- _WHAT IS EXPECTED_:
Everything from the first line of the entries below through the line holding "S.camera = camo" must be printed exactly as written.

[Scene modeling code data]
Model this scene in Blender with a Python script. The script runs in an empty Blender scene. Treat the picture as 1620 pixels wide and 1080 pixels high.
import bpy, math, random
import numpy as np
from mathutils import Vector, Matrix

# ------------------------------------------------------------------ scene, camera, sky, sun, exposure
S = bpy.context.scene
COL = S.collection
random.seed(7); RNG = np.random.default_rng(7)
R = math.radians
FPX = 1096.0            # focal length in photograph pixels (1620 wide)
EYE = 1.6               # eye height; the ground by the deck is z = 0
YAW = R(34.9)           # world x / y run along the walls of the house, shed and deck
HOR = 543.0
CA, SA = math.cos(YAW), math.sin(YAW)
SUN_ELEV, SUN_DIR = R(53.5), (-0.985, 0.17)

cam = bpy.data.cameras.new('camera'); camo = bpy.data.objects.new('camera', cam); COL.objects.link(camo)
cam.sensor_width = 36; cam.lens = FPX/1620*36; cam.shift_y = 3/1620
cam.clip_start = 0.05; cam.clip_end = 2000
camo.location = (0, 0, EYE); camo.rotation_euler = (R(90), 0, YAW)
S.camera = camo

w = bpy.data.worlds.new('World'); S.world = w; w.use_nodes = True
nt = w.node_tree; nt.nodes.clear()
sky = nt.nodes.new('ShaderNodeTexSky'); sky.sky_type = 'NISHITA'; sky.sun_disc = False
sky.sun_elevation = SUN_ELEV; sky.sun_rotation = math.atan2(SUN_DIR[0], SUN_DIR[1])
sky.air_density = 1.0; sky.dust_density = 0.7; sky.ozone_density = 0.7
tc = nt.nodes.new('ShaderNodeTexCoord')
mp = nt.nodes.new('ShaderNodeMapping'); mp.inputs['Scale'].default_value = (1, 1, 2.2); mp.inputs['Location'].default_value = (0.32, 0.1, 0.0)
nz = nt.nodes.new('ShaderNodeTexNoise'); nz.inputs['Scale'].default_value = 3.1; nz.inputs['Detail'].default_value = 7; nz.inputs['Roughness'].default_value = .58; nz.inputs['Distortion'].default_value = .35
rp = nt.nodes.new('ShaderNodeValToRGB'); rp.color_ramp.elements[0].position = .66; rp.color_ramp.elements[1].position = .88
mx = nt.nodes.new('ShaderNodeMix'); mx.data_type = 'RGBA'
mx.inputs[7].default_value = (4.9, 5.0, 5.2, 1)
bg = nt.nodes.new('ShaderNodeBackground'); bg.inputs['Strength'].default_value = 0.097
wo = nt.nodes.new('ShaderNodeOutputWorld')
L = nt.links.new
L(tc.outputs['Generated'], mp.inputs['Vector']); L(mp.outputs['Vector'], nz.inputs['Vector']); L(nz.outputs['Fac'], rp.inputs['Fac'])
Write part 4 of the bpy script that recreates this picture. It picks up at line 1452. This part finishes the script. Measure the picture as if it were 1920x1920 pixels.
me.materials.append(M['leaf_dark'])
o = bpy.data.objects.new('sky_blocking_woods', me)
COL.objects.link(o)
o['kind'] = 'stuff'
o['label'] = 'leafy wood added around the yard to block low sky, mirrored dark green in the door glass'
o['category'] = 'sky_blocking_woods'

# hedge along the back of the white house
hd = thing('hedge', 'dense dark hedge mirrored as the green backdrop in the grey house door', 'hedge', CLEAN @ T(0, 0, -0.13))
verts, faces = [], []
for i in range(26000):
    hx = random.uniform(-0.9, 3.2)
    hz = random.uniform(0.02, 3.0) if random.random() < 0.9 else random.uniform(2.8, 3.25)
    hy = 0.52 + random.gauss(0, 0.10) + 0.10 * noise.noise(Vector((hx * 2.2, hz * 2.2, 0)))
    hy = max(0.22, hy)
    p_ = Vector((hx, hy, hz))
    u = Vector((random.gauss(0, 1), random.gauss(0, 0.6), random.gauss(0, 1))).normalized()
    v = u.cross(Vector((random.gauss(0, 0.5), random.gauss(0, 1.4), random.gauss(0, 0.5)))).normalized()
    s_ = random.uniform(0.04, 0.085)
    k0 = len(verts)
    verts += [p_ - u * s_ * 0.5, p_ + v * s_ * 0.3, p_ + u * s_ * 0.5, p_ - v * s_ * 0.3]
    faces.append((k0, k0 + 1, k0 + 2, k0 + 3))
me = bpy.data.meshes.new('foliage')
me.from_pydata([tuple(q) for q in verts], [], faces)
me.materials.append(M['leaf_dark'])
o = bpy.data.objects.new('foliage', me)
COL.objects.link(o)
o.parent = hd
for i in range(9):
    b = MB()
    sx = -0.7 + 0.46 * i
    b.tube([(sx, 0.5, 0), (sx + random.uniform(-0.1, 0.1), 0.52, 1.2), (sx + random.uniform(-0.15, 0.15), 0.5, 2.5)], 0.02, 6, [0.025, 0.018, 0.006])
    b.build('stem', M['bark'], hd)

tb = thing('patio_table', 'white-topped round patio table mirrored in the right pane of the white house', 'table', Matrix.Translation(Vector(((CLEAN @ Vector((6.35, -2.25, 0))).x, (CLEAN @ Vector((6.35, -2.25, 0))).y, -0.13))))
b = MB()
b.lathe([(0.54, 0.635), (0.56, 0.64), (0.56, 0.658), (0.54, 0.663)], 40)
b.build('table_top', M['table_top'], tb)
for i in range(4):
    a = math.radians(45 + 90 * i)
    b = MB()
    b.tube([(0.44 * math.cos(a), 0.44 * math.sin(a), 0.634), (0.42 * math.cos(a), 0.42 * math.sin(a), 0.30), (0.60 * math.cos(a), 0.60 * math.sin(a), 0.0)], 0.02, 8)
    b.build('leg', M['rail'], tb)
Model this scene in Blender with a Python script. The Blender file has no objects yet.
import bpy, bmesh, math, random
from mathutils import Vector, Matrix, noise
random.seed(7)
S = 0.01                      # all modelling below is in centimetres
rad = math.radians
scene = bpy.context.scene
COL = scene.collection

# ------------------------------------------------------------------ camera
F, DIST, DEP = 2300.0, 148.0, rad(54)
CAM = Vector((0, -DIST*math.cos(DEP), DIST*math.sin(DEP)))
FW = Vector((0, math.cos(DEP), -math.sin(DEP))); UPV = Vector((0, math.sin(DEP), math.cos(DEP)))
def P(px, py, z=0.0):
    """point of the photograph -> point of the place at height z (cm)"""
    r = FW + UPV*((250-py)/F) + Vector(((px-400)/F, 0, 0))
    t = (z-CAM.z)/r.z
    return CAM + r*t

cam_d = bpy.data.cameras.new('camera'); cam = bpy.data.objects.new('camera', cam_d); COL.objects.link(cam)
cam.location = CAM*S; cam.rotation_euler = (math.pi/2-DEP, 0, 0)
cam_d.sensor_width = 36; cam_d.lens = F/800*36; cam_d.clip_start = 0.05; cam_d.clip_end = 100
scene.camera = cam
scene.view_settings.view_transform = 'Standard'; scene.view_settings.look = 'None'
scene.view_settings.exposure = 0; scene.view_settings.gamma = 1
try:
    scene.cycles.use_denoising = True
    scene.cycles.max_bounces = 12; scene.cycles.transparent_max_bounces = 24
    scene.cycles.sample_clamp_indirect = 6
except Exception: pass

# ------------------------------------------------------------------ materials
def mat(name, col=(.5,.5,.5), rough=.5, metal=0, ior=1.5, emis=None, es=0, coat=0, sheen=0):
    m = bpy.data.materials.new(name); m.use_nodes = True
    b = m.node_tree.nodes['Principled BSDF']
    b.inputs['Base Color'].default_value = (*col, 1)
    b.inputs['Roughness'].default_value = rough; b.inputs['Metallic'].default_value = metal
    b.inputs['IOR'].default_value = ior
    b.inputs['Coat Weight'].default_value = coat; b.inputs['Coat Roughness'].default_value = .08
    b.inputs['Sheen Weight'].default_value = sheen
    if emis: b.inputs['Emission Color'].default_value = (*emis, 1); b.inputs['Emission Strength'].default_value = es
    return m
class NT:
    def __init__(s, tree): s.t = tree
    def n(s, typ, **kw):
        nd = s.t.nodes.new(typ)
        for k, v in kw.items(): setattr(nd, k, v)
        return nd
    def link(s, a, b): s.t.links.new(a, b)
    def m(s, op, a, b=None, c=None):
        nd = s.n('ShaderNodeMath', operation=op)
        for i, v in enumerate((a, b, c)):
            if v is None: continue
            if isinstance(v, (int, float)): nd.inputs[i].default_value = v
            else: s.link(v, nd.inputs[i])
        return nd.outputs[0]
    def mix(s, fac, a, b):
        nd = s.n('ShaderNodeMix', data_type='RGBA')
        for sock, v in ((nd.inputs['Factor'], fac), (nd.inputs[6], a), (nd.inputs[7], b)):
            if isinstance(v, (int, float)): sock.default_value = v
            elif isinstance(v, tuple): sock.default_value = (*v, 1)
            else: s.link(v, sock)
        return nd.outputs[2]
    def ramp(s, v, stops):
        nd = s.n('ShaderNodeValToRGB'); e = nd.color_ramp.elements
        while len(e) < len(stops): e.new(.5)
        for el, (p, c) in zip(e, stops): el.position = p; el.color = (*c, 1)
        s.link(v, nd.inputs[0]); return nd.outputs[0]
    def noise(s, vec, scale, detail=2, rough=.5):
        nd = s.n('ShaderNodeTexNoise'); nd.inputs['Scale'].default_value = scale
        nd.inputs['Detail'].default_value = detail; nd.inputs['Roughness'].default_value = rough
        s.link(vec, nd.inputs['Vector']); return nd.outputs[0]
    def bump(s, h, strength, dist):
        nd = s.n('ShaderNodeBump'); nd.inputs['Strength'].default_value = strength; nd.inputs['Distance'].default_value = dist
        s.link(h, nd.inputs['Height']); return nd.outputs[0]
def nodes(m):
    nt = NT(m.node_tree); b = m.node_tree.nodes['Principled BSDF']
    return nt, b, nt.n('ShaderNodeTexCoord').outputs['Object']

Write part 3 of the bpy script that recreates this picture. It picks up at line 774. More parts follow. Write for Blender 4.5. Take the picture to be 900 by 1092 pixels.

- _SOLUTION BELOW_:
Model this scene in Blender with a Python script. The script runs in an empty Blender scene. Treat the picture as 1620 pixels wide and 1080 pixels high.
import bpy, math, random
import numpy as np
from mathutils import Vector, Matrix

# ------------------------------------------------------------------ scene, camera, sky, sun, exposure
S = bpy.context.scene
COL = S.collection
random.seed(7); RNG = np.random.default_rng(7)
R = math.radians
FPX = 1096.0            # focal length in photograph pixels (1620 wide)
EYE = 1.6               # eye height; the ground by the deck is z = 0
YAW = R(34.9)           # world x / y run along the walls of the house, shed and deck
HOR = 543.0
CA, SA = math.cos(YAW), math.sin(YAW)
SUN_ELEV, SUN_DIR = R(53.5), (-0.985, 0.17)

cam = bpy.data.cameras.new('camera'); camo = bpy.data.objects.new('camera', cam); COL.objects.link(camo)
cam.sensor_width = 36; cam.lens = FPX/1620*36; cam.shift_y = 3/1620
cam.clip_start = 0.05; cam.clip_end = 2000
camo.location = (0, 0, EYE); camo.rotation_euler = (R(90), 0, YAW)
S.camera = camo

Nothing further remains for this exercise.